Według doniesień francuskiej prasy, Eric Woerth miał zdecydować przed dwoma laty, gdy sprawował funkcję ministra budżetu, o przyznaniu spadkobiercom po rzeźbiarzu ulgi podatkowej. Kwota podatku od spadku po artyście została obniżona o niebagatelną sumę 27 milionów euro.

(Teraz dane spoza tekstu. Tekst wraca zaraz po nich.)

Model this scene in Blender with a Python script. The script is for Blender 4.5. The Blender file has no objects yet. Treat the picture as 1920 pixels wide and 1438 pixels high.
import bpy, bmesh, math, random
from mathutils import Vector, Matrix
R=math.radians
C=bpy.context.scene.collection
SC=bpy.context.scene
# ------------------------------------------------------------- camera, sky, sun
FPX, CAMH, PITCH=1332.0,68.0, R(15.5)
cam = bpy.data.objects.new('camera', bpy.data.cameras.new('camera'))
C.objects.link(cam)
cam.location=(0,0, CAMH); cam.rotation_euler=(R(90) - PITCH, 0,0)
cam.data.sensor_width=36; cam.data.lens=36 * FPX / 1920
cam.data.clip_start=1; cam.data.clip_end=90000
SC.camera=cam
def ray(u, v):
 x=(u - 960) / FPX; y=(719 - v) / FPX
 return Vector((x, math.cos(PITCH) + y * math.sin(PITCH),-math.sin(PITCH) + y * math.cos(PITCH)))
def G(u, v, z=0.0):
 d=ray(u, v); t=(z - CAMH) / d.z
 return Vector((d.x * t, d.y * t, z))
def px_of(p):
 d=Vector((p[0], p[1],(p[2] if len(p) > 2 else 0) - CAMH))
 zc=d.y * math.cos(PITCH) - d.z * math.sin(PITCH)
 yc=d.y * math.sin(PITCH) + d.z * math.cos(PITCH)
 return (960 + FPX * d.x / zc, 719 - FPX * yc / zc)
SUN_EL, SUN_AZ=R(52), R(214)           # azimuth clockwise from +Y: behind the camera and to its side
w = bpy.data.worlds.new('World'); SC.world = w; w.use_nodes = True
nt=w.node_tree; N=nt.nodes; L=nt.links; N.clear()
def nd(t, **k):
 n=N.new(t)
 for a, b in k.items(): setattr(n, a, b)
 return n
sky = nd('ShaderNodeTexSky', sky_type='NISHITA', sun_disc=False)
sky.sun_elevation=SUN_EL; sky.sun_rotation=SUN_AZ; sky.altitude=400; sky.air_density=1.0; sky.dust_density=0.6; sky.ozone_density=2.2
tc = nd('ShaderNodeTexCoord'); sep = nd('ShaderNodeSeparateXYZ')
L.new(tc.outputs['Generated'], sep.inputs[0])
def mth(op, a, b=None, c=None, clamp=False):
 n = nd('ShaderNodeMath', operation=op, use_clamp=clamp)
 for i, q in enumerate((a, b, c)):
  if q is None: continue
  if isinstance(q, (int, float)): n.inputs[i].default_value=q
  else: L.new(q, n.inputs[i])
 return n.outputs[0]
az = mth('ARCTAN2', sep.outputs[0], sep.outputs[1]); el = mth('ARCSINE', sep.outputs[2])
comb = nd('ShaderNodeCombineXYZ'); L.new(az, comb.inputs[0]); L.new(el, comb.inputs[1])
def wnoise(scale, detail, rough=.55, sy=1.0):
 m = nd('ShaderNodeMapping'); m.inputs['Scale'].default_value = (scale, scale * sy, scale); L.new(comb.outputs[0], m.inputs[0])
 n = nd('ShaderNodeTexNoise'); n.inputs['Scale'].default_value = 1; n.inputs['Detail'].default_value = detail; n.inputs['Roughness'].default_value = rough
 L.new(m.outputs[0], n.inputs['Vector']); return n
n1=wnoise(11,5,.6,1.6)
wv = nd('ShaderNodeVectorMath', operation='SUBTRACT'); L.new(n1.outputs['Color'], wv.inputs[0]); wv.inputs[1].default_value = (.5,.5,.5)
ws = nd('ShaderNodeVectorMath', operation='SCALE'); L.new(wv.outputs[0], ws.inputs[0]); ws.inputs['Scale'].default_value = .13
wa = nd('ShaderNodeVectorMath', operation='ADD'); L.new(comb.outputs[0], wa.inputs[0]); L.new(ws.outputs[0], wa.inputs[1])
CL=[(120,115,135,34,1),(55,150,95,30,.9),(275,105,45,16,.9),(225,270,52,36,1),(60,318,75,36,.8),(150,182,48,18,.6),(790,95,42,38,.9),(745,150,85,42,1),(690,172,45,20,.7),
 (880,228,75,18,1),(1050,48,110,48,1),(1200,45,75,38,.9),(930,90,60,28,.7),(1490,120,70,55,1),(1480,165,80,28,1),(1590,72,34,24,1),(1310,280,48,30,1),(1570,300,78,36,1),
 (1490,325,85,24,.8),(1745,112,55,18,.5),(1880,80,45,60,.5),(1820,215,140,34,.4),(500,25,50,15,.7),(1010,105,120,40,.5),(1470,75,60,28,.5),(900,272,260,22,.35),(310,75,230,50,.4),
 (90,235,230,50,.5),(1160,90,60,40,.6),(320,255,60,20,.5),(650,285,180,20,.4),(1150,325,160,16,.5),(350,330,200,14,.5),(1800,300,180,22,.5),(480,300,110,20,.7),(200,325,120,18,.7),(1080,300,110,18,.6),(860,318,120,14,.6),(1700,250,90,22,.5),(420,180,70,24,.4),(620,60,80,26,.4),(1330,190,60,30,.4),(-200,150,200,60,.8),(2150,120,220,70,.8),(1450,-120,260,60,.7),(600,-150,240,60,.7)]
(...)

Fakt ten wydał się dziennikarzom tym bardziej podejrzany, że o obniżenie tego podatku wystąpił wcześniej do ministra Dominique Perrin, prezes Fundacji Cartier na rzecz Sztuki Współczesnej. To on właśnie zajmował się wykonaniem ostatniej woli Cesara. Równocześnie jednak Perrin jest blisko związany z rządzącą partią UMP, z której wywodzi się zarówno Eric Woerth, jak i prezydent Sarkozy.
Woerth stanowczo odpiera nowe zarzuty i podkreśla, że zmiana wysokości podatku była zgodna z prawem.
Francuski minister pracy jest od kilku tygodni ostro atakowany za swoje niejasne powiązania z jedną z najbogatszych Francuzek Liliane Bettencourt, która ukrywała część swojego majątku przed urządem podatkowym.